Why do you need to archive your data?

Institutions like schools, colleges and universities have to fulfill their educational, pastoral and administrative responsibilities before, during and after an individuals studies. They need to collect, process and archive personal and operational data. Records which document ideas, activities, procedures, certificates and decisions have monetary and historical value that need to be preserved for a long period of time. Students, staff and management rely heavily on these records generated as a result of the business and operation of educational institutions. University archives hold and share valuable intellectual property as well as the surrounding community's history. This data has an intangible monetary value and needs to be properly and securely managed, preserved and archived.

 


What happens if you don't archive?

For schools and universities data loss would have serious consequences. These institutions serve an educational mission and students rely on the access to intellectual property as well as the access to credential records. Non-compliance with government regulations is unacceptable. Vital records represent intangible and historical assets and mean the heart blood of educational institutions.

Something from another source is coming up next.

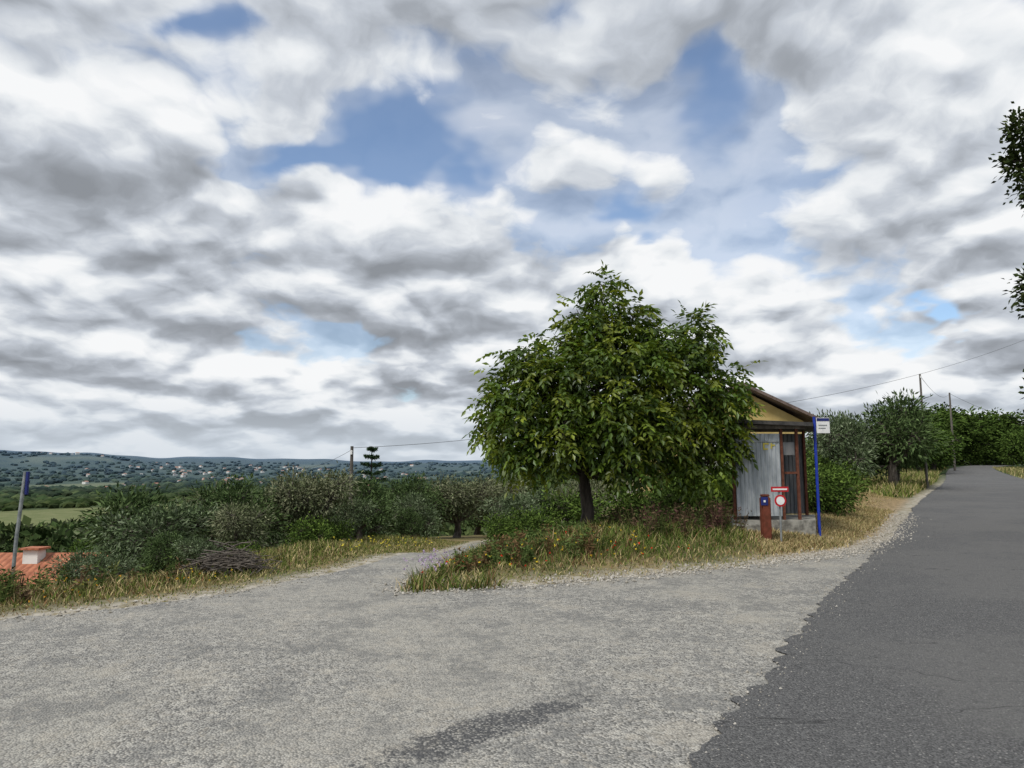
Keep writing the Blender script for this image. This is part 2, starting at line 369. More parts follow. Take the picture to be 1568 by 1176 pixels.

What type of data needs to be archived?

Archival records in this environment are records which have continuing educational, administrative, research or historical value. They document i.e. the university's knowledge data base as well as organization, functions, policies, decisions, procedures and operations. Examples include data base access, organization charts, minutes, graduate and senior honors theses, personal papers, etc.


Specific archive requirements in the education market

Most records that accrue in this environment demand long-term retention:

Permanent - records which will be kept indefinitely, or at least 100 years. This designation is given to all records that the central administrative services or campus records administrator and archivist have determined as having continued historical or administrative value. Most records with a permanent retention period are transferred to the university or campus archives when they become inactive.

Until Superseded - records that are routinely updated or revised and where the previous version has no continuing value.
Specific - records that will be kept for a specified number of years.

Temporary - records that do not fall into the other retention designations. These records should be disposed of after 6 months from the last date of entry on the record.